Five days before, on April 17, “One Z.B.A. member [Denise Savarese, vice chair of the Z.B.A.] [had] strongly objected to the suggestion that the Z.B.A. is looking favorably on the application,” Ms. Liquori told the planning board last week.
Just as Ms. Savarese was the sole Z.B.A. critic, Louis Cortese, a planning board member, was the lone holdout on his board.
“On one side, the proposed renovation provides not insignificant environmental improvements over the status quo,” he allowed, citing the proposed new I/A septic system and increased building setbacks. However, he said, in most cases, the distance from sensitive environmental areas was only “de minimis” — negligible — because the site was so constrained.
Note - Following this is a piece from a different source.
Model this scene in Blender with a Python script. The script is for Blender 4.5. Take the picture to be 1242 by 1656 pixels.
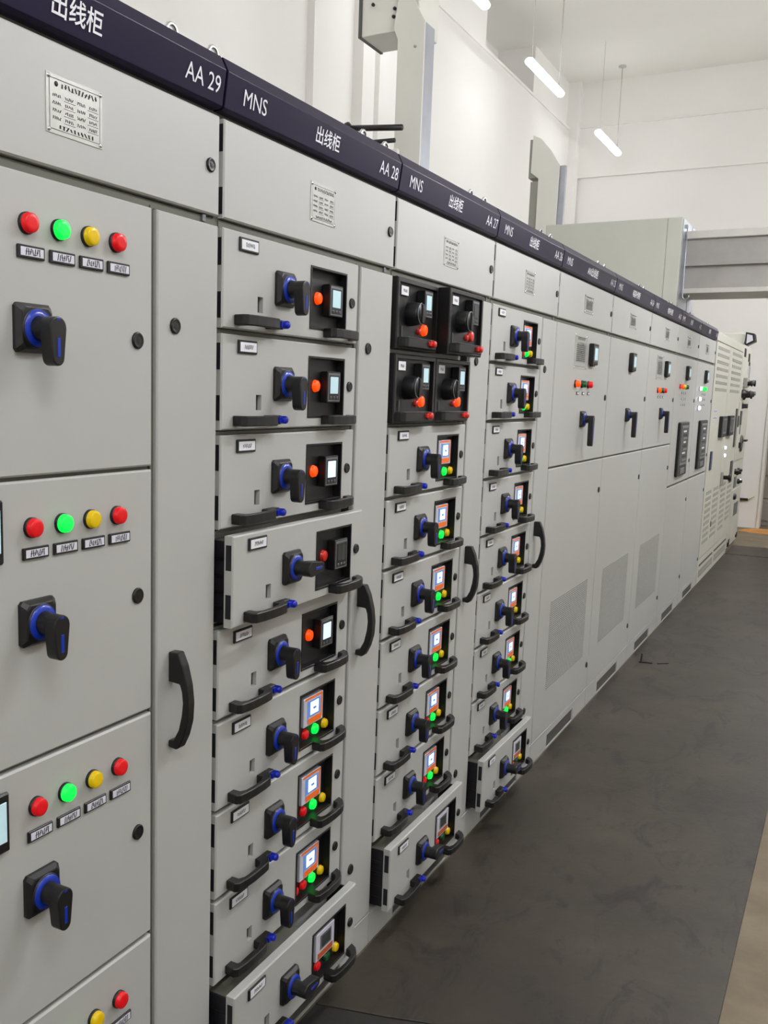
import bpy, bmesh, math, random
from mathutils import Matrix, Vector

for o in list(bpy.data.objects):
    bpy.data.objects.remove(o, do_unlink=True)
S = bpy.context.scene
COL = S.collection
random.seed(7)

# ------------------------------------------------------------------ camera
# +X out of the cabinet fronts into the aisle, +Y along the row, +Z up (metres)
CF = Vector((-0.48685105, 0.86098293, -0.14725638))
CR = Vector((0.86837058, 0.49528962, 0.02491425))
CU = Vector((-0.0943853, 0.11574358, 0.98878453))
CC = Vector((1.09340406, 0.0, 1.58978187))
cam = bpy.data.cameras.new('camera')
co = bpy.data.objects.new('camera', cam)
COL.objects.link(co)
m = Matrix((CR, CU, -CF)).transposed().to_4x4()
m.translation = CC
co.matrix_world = m
cam.sensor_fit = 'AUTO'
cam.sensor_width = 36
cam.lens = 1558.1385686773433 / 1656 * 36
cam.shift_x = (621 - 491.802751653243) / 1656
cam.shift_y = (866.4237691933299 - 828) / 1656
cam.clip_start = 0.02
cam.clip_end = 100
S.camera = co

# ------------------------------------------------------------------ world, exposure
w = bpy.data.worlds.new('world')
S.world = w
w.use_nodes = True
w.node_tree.nodes['Background'].inputs[0].default_value = (0.8, 0.85, 1, 1)
w.node_tree.nodes['Background'].inputs[1].default_value = 0.05
S.view_settings.view_transform = 'Standard'
S.view_settings.look = 'None'
S.view_settings.gamma = 1
S.view_settings.use_curve_mapping = False
S.view_settings.exposure = 0.0
TUBE_LEFT = 12.0      # emission of the tubes above the back of the row
TUBE_RIGHT = 106.0     # emission of the unseen tubes added above the aisle
TUBE_FAR = 64.0       # emission of the unseen fill tubes added in the open half of the room


# ------------------------------------------------------------------ materials
def lin(c):
    return tuple(((v / 255) / 12.92 if v / 255 <= 0.04045 else ((v / 255 + 0.055) / 1.055) ** 2.4) for v in c) + (1,)


MATS = {}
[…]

Meanwhile, the gross floor area was increasing by 43 percent.
“I think good planning requires not just coming up with the most deluxe, prominent expansion, but maybe to consider a more quaint and discreet type of renovation,” Mr. Cortese said. “They’ve moved in a positive direction, but it’s minimal. The way this thing has gone is that they produced a plan and the only questions have been whether or not the drainage should be done a certain way, whether the fill should be done in a certain way, and should they minimize the platform with the flagpole. These are all small things. The question I want to consider is, do we expand it as much as possible, which is what the applicant wants to do, or do we come up with a different plan that’s a lot smaller? Maybe not what they want, but I think it’s better for the town, in the long run, with good planning.”
No one questions the need for renovation at the yacht club. All agree the buildings are dilapidated, and that a terrible septic situation is impacting the parcel’s freshwater wetlands.
According to the application, six buildings will be demolished and replaced with five new ones, all FEMA compliant, including a two-story clubhouse (60 percent larger than the current clubhouse); a bathhouse, a sailing center, a staff residence, and a boat workshop. Over an acre of the parcel would be revegetated.
Other than Mr. Cortese, members of the planning board offered minimal, but positive, comments. “I am a member of the Devon Club,” said Reed Jones, one of the board’s newest members. “But I am confident I can be objective and fair. I have no hidden bias. I think we are the appropriate lead agency. I’m comfortable with what I’ve seen so far.”
Michael Hansen, another member, stressed the environmental benefits of moving the staff housing (26 employees live there) and its aging septic system, away from the wetlands. Mr. Warren told the board that the D.E.C.’s freshwater wetlands division favored the project.
“Sea level rise will physically transform East Hampton,” said Mr. Hanson, citing the town’s Coastal Assessment Resiliency Plan. “This is an important project to get out ahead of all that.”